Mr Kim also agreed to meet South Korea’s president in late April, presidential national security director Chung Eui-yong said after talks with Mr Kim in Pyongyang, North Korea’s capital.
The North’s reported willingness to hold a “candid dialogue” with the US to discuss denuclearisation and establish diplomatic relations follows a year of increased fears of war on the Korean peninsula, with Mr Kim and US President Donald Trump exchanging fiery rhetoric and crude insults over Mr Kim’s barrage of weapons tests.
The Trump administration also pushed through some of the harshest sanctions the already hugely sanctioned North has yet faced.
Mr Trump tweeted that “possible progress” was being made in the talks with North Korea, and that all sides were making serious efforts.
He added: “May be false hope, but the US is ready to go hard in either direction!”
He said North Korea “seems to be acting positively”.
The situation on the Korean peninsula could not be allowed to “fester”, he said hoping the latest offer would be a breakthrough.
“We have come certainly a long way, at least rhetorically, with North Korea,” Mr Trump added.
“It’d be a great thing for the world.”
However, there is still scepticism whether the developments will help establish genuine peace between the two Koreas, which have a long history of failing to follow through with major agreements.
The US has made it clear it does not want empty talks with North Korea and that all options, including military measures, remain on the table.
The North has repeatedly said in the past that it will not negotiate over its nuclear programme and vowed to bolster its nuclear and missile arsenals.
Its apparent about-face might be an attempt to win concessions as its economy struggles under the weight of sanctions, some analysts said, or a way to buy time to develop better nuclear missiles targeting the mainland US.
Many experts believe North Korea will not easily give up the nuclear programme it has doggedly developed, despite years of escalating international pressure, to cope with what it claims is US hostility.

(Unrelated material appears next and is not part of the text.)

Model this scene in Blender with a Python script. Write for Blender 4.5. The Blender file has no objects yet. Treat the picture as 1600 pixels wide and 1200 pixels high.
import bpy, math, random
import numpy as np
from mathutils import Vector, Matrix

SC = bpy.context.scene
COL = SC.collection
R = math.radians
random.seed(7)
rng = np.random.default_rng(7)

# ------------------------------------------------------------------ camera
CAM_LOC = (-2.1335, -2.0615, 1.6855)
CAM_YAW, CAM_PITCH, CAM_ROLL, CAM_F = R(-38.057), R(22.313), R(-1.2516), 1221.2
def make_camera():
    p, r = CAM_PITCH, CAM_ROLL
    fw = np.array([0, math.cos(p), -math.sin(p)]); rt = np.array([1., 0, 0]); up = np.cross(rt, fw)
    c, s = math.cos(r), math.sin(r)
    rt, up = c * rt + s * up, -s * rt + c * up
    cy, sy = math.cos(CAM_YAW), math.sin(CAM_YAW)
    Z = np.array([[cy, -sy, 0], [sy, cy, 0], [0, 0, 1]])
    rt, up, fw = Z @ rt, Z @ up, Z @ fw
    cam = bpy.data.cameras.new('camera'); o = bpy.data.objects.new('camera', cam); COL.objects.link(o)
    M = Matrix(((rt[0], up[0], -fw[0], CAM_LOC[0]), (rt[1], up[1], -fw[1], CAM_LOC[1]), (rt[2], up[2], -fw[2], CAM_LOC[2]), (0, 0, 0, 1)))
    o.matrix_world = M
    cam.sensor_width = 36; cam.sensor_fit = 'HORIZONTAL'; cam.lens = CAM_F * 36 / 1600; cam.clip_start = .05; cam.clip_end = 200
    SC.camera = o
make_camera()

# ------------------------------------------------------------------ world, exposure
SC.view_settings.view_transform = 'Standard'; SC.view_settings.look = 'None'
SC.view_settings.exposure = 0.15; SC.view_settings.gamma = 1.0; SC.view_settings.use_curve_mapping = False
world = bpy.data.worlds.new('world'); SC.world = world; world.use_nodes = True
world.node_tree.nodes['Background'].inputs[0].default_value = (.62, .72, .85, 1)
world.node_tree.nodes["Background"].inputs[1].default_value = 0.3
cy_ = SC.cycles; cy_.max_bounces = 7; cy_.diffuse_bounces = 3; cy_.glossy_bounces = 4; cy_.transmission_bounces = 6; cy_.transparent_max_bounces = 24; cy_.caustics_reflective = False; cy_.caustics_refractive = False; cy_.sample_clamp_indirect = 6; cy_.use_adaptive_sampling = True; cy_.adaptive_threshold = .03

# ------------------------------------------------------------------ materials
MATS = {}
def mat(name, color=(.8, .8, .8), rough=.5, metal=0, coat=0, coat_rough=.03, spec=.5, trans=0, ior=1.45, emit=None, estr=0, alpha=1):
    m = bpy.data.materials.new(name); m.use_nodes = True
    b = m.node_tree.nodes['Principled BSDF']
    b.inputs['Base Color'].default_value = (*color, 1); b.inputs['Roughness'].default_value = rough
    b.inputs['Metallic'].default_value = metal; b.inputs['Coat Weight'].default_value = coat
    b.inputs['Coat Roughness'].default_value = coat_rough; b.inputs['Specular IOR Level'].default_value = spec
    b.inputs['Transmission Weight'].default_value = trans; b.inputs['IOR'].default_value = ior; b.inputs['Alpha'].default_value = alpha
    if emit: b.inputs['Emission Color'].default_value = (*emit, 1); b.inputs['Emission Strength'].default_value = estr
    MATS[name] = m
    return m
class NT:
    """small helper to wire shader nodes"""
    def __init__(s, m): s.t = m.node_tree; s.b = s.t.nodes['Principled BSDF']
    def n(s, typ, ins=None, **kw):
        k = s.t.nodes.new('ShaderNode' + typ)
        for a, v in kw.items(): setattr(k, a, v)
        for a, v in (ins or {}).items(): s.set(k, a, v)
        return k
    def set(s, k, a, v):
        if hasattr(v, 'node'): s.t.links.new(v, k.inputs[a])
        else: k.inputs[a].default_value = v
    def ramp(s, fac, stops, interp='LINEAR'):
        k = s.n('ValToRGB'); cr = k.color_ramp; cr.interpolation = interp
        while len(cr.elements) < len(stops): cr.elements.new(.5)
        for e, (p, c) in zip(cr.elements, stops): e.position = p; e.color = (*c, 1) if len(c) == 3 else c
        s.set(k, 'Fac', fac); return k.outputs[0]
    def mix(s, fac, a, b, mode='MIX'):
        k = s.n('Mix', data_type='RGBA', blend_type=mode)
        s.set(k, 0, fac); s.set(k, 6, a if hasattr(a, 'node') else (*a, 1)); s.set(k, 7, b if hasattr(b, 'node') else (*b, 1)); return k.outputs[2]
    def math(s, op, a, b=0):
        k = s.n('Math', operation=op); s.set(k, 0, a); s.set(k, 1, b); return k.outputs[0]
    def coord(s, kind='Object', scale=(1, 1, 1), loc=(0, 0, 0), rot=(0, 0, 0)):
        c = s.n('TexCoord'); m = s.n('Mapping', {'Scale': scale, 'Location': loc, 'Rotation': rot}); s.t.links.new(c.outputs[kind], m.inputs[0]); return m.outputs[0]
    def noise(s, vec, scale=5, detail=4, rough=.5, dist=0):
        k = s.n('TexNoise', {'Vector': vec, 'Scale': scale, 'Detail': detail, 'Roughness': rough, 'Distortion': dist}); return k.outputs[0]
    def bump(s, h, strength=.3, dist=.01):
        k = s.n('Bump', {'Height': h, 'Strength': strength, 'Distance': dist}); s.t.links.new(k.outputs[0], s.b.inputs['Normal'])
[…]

Mr Chung led a 10-member South Korean delegation on a two-day visit to North Korea. They were the first South Korean officials to meet the young North Korean leader since he took power after his dictator father’s death in late 2011.
The trip also was the first known high-level visit by South Korean officials to the North in about 11 years.
It followed a series of co-operative steps taken by the Koreas during last month’s Pyeongchang Winter Olympics hosted by South Korea.